SET TASK: Repeat exactly, please, the lines that begin at the start of the listing and end at the line holding "bpy.data.objects.remove(o)".

RAW DATA:
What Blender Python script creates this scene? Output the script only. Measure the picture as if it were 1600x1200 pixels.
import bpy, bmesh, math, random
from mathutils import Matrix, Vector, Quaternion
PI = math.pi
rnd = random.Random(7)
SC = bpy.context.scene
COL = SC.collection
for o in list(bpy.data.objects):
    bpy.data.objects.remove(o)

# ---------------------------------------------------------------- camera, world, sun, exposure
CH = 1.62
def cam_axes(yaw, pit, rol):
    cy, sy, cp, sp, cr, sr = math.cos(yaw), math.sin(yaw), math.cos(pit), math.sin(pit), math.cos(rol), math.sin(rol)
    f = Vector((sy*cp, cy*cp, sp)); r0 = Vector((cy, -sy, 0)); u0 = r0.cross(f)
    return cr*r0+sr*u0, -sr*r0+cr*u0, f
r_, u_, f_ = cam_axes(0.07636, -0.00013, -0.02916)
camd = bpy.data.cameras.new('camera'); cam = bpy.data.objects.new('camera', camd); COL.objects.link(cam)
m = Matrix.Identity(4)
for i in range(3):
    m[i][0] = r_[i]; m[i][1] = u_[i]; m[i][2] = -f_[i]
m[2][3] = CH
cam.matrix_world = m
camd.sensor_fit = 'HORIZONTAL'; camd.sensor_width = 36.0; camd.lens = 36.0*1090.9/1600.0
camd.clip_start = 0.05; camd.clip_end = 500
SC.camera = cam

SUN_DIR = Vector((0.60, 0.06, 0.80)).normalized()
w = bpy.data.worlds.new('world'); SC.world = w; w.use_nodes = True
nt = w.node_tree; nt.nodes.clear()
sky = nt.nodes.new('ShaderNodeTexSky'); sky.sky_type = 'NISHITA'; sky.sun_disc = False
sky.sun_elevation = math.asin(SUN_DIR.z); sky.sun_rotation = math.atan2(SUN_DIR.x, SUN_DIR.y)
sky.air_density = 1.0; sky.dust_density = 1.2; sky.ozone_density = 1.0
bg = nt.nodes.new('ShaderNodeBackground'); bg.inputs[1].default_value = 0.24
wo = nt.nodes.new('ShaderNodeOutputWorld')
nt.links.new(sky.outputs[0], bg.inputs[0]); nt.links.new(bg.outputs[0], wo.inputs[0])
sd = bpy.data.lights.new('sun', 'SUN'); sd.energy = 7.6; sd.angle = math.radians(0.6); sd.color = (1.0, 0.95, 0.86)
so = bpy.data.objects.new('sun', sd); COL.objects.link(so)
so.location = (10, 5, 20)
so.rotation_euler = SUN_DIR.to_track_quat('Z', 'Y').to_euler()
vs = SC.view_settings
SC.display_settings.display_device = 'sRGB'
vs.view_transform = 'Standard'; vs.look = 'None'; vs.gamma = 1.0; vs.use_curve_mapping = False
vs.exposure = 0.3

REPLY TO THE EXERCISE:
What Blender Python script creates this scene? Output the script only. Measure the picture as if it were 1600x1200 pixels.
import bpy, bmesh, math, random
from mathutils import Matrix, Vector, Quaternion
PI = math.pi
rnd = random.Random(7)
SC = bpy.context.scene
COL = SC.collection
for o in list(bpy.data.objects):
    bpy.data.objects.remove(o)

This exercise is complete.